Domed cities pop up here and there in speculative/science fiction in the 1960's (though there is a far-deep reference to one from the 1860's, though that one is under water), and there are many that are sprinkled like seasoning here and there in more modern formats, as with Stephen King's Under the Dome made into a slappingly-silly tv show of the same name and The Simpson's movie that Borrows Very Heavily from King. There are others to be sure, though I am more interested in miniature domed underground cities or Lego-made Dyson sphere within a Domed Galaxy.
Fuller’s idea (working with Shoji Sadao) is multiple orders of magnitude removed from the original idea of the arcade (like the passage Choiseul, located in the second arrondissement of Paris), envisioning the construction of a dome to encapsulate NYC from the East River to the Hudson along 42nd St, and from 64th to 22nd St: that is two miles in diameter and, plus at least a half-mile high (or about 2.5 Empire State Buildings pile one on top of the other at zenith sector). I’m not so sure how this would be built, or how things would be heated or (especially) cooled, or what the construction material was for the skin of the dome, or how people get in and out, or how you deal with heating and cooling, or how any noxious chemicals are expelled—but Mr. Fuller thought that the savings alone from snow removal from NYC streets would pay for the dome in ten years. (That would maybe work out--the snow-removal analogy--if someone had asked Mr. Fuller exactly how much snow he was talking about...)
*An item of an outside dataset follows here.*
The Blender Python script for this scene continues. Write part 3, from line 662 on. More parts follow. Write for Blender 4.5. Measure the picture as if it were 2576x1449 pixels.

Mr. Fuller also thought that the dome would protect the city (or this part f the city) from radiation fallout. That could be true, assuming that of all the hundreds of nuclear warheads that the Soviets would’ve launched against NYC alone none of them would’ve found their target, except perhaps for the Ridgways or Staten Island, where the shock wave or winds produced by ensuing firestorms would not have disturbed the dome. Of course if a warhead actually came close—or actually hit—the dome, the protection from radiation would be moot.